Among the many commemorative designs he has created are the 2016 National Park Service 100th Anniversary gold $5 (both sides) the 2015 March of Dimes Commemorative Silver Dollar reverse (selected the Most Inspirational in the 2017 Coin of the Year awards), the 2010 American Veterans Disabled for Life Silver Dollar reverse; and the 2006 Benjamin Franklin Commemorative Silver Dollar “Founding Father” reverse.
Everhart has also designed many Congressional Gold Medals, including the 2005 Dr. Martin Luther King, Jr., and Coretta Scott King medal obverse; the 2005 Dalai Lama medal obverse, both sides of the 2006 Dr.
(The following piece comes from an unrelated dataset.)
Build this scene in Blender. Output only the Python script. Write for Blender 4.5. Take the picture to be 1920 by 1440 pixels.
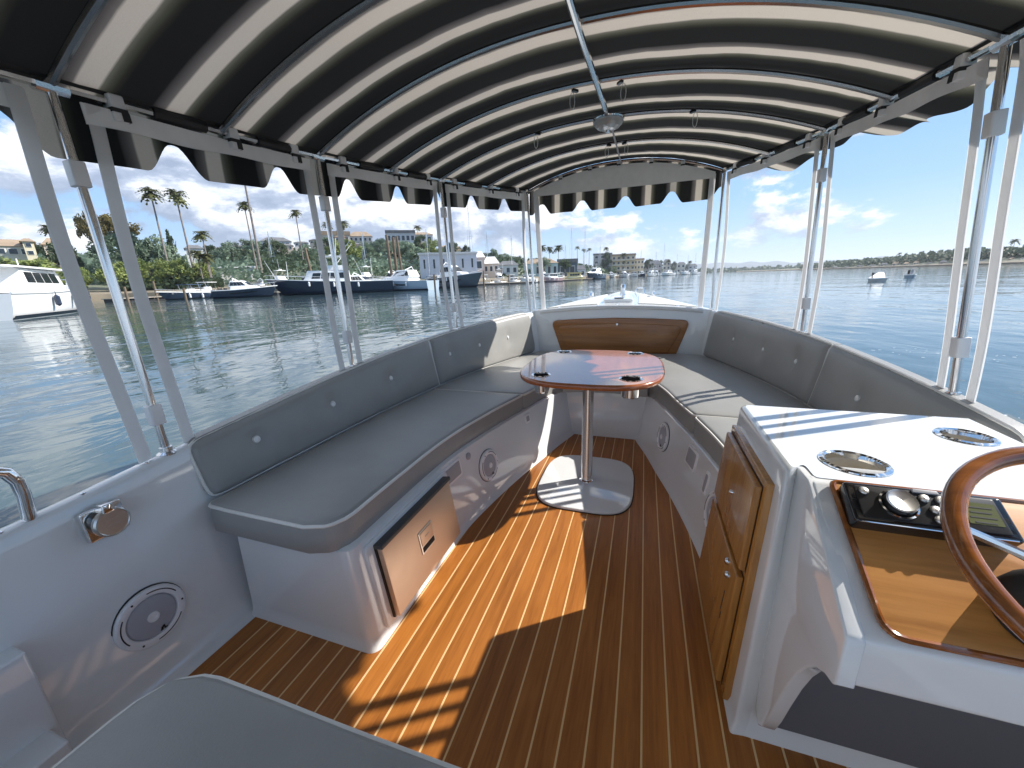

Michael E. DeBakey medal; both sides of the 2008 Constantino Brumidi medal, and both sides of the 2007 Daw Aung San Suu Kyi medal.
He designed and sculpted the 2014 Shimon Peres medal obverse; the 2015 Jack Nicklaus obverse; the 2014 American Fighter Aces reverse, and 11 of the 2007 and 2008 Code Talkers series of Congressional Gold Medals honoring Native Americans for their military service. In 2016 he designed and sculpted both sides of the Barack Obama Second Term Presidential Medal and the reverse of the First Term medal.
Don began his professional career at The Franklin Mint, where he worked as a sculptor from 1975 to 1980. From 1980 to 2004, he worked as a freelance artist, designing figurines, plates, coins, and medals for Walt Disney, Tiffany, the Royal Norwegian Mint and the British Royal Mint. His work resides in the permanent collections of The Smithsonian Institute, The British museum, and The American Numismatic Society. He is also a Fellow Member of the National Sculpture Society.